Oblicuidad

Bob Dylan cantando a sus nietos

Le importamos un pimiento, no lo hace por nosotros. | REUTERS

Le importamos un pimiento, no lo hace por nosotros. | REUTERS / por Matías Vallés

Por Matías Vallés

En Bob Dylan culmina el desprecio olímpico del mito hacia sus fanáticos. Le importamos un pimiento, no lo hace por nosotros. Ni escribir, ni componer, ni grabar, ni actuar. Su carrera obedece a una lógica que nunca desvelará y que nadie descifrará. Tampoco perseguía, pese a haberlo logrado, ofrecer más conciertos que la suma de U2, Springsteen y buena parte de gigantes contemporáneos.

Bob Dylan es él, y ninguna circunstancia orteguiana puede alterarlo, mucho menos atraparlo. Si hubiera muerto veinteañero, en el accidente con su moto Triumph que lo expulsó del mundo a mediados de los sesenta, sería Bob Dylan con las mismas credenciales de genio que hoy le adornan. Si solo hubiera escrito los cuatro discos de Bringing it all back home, Highway 61 revisited y Blonde on Blonde de 1965-66, seguiría siendo el más grande de su oficio. Y conste que no se desprecian sus aportaciones en los setenta, en especial los herejes que consagramos a Desire como su mejor álbum.

Por tanto, la infinita gira actual consiste en Bob Dylan cantado a sus nietos.
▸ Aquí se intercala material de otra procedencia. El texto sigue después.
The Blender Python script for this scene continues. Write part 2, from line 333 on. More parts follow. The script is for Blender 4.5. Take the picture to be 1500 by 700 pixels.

La mayoría de sus espectadores no habían nacido cuando compuso sus obras maestras, el ritual equivale a acudir a la exposición de Vermeer. Todos los dylanómanos somos disidentes, esa discrepancia permite concluir que nadie se levantaría del sofá para escuchar una recreación en vivo de su último disco, Rough and rowdy ways, ni aunque lo interprete el propio autor. Los feligreses acuden por tanto a zambullirse en sus glorias pasadas, de las que se ha desentendido al confeccionar su repertorio.

Dylan habita la cumbre en que la dimensión del artista aplasta las divergencias, o en que has pagado demasiado para decir que te ha decepcionado su concierto. Reparen sin embargo en el énfasis puesto en la requisa de los teléfonos móviles de los espectadores, un detalle más relevante que las canciones encadenadas. Cuesta presumir de haber atendido a un concierto dylaniano sin Like a rolling stone, la canción más importante de todas las historias.

Dylan nunca ha interpretado un tema de la misma manera, un hábito que llevó al extremo en sus conciertos en el Budokan, aderezados con un tono japonés que recordaba a Marlon Brando en La casa de té de la luna de agosto. Desde el abucheo multitudinario por la traición eléctrica en Newport, o de los gritos de «Judas» en sus conciertos de Londres, el monstruo impasible vive al margen de la reacción de sus audiencias.

Nada detiene a Dylan, a quien el corazón estuvo a punto de estallarle un cuarto de siglo atrás. El juglar y bufón de Rolling Stone se refugia hoy en su Filosofía de la canción moderna, donde ejerce de crítico desprejuiciado y sin compromisos. Nietzsche ya dejó dicho de Wagner, el penúltimo Dylan, que «compendia la modernidad».